By and by the stragglers begin to trip in, mothers who have had to see their children safely off to school, and blow off steam a little in the colourful atmosphere, before beginning to buy.

But the respite enjoyed by the old women in the carts is not for long. Their gossip and chat and calling back and forth from cart to cart, is cut short by a rising-tide of housewives arriving to buy in a heat for the noon dinner. Ten o'clock sees the tide of trade in flood, with women behind stepping on the heels of women ahead and tumultuous streams of purple beets, the chrome of carrots, the spring-green of lettuce, the pearl of onions, the fruity bloom of peach or plum, cascading into waiting basket or bag.

Now, mingling with the throng may be seen the rather more sportily dressed figures of the summer visitors, temporarily domiciled at the Frontenac and out to "do" the city—Quebec, the Cap- ital-city of Canadian romance.

The Quebec market has filled the pages of two centuries and a half, and in all that time there, over there, a little to one side away from the crowd, a little on the outskirts of Food, as it were, has sat and still sits "the vendor of baskets" (without which no woman can come to market), and a curious appendage of "simples"—dried herbs, little squares of Spruce-gum, tiny bunches of wizened roots.

It is but a step from the Markets of Quebec to the markets of Ontario in a matter of miles, but in atmosphere you step from Old France to Old England.

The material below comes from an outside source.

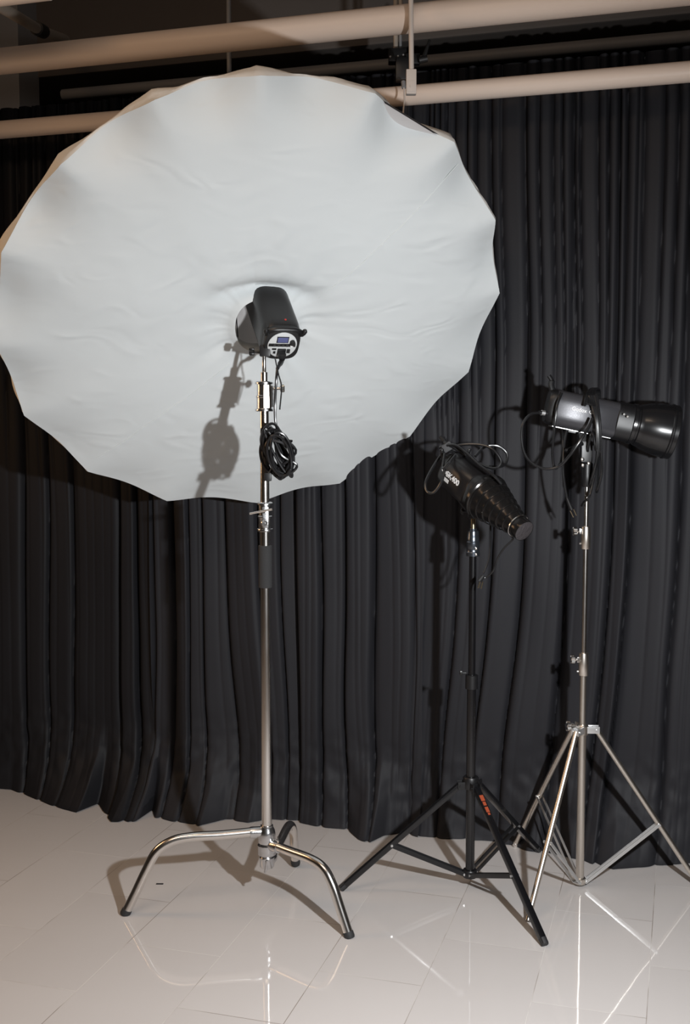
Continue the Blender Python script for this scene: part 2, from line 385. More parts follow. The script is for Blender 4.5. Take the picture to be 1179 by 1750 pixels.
def curtain(label, sa, sb, seed, lean, front=0.0, m='curtain'):
    rnd = random.Random(seed)
    K = knots(sa - 0.6, sb + 0.6, 0.055, 0.165, rnd); A = [rnd.uniform(0.022, 0.060) for _ in K]
    T = [rnd.uniform(-0.016, 0.016) for _ in K]
    Kf = knots(sa - 0.6, sb + 0.6, 0.018, 0.060, rnd); Af = [rnd.uniform(0.012, 0.034) for _ in Kf]
    Tf = [rnd.uniform(-0.006, 0.006) for _ in Kf]
    nx = int((sb-sa)/0.0038); zs = []
    z = 0.0
    while z < 2.81: zs.append(z); z += 0.010 if z < 0.35 else 0.020
    zs.append(2.815)
    bm = BM(); rows = []
    for z in zs:
        row = []
        for i in range(nx+1):
            s = sa + (sb-sa)*i/nx
            low = max(0, 1 - z/1.9)
            wob = 0.05*noise.noise(Vector((s*1.1+seed, z*0.55, 3.1))) + 0.035*low*noise.noise(Vector((s*3.3, z*1.3+seed, 7.7)))
            u = s + wob*(1.2-0.3*z/2.8) + lean*0.10*math.sin(s*2.3+seed)*low**1.5
            c = folds(K, A, T, u, 9)
            ff = folds(Kf, Af, Tf, u + 0.02*noise.noise(Vector((s*4, z*0.8, 1.0))), 4.0)
            tf = sstep(1.2, 2.4, z)
            y = c*(1-0.6*tf) + ff*(0.10+0.9*tf)
            y += 0.012*noise.noise(Vector((s*7, z*2.2, 2.0)))*low
            h = hem(s)
            k = max(0, 1 - z/0.40)
            y = y*(1-0.5*k) + h*k**2.4 + 0.05*k*(1-k)*noise.noise(Vector((s*9, z*9, seed))) + 0.025*k*(1-k)*noise.noise(Vector((s*24, z*22, seed)))
            zz = z if z > 0 else 0.004
            y += front
            row.append(bm.verts.new(CW + WX*s - WN*y + Vector((0, 0, zz))))
        rows.append(row)
    for a, b in zip(rows, rows[1:]):
        for i in range(nx): bm.faces.new((a[i], a[i+1], b[i+1], b[i]))
    o = obj('curtain', bm, M[m], None, True, 80)
    tag(o, label, 'curtain')
    return o
def s_of(px, y=1400):
    p = onplane(px, y, CW, WN) - CW; return p.dot(WX)
sA, sB = s_of(283), s_of(712)
curtain('black floor-length curtain at the left, hanging below and behind the left of the umbrella', S0, sA+0.03, 3, 0.9, 0.0, 'dull_curtain')
curtain('black pleated curtain directly behind the tall chrome stand holding the umbrella', sA-0.02, sB+0.03, 8, 0.5, 0.012)
curtain('black pleated curtain at the right, behind the two smaller flash heads', sB-0.02, S1, 21, 0.7, 0.0)
bm = BM(); add_tube(bm, [CW + WX*S0 + Vector((0, 0, 2.80)), CW + WX*S1 + Vector((0, 0, 2.80))], 0.012, 12)
tag(obj('curtain_rail', bm, M['rod']), 'black rail carrying the black curtains along their top edge', 'curtain rail')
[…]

Here in Kingston or Brantford is the old Market Hall that might be in Nottingham or Newark or any other English market-town. And here the market-men are of the English type—Old- Country fellows or United Empire Loyalists. Here is the canvas-covered farm-wagon looking like the spiritual ancestress of the prairie schooner. There is a change from women to men as sales- men. There is not the customary tumultuous chatter of the French. But there is more sunlight, more massed dashes of cadmium, larger splashes of greens, reds, and purples thrown out by the Ontario peaches, cucumbers and watermelons, netted baskets of tomatoes, grapes of the Peninsula Vineyards.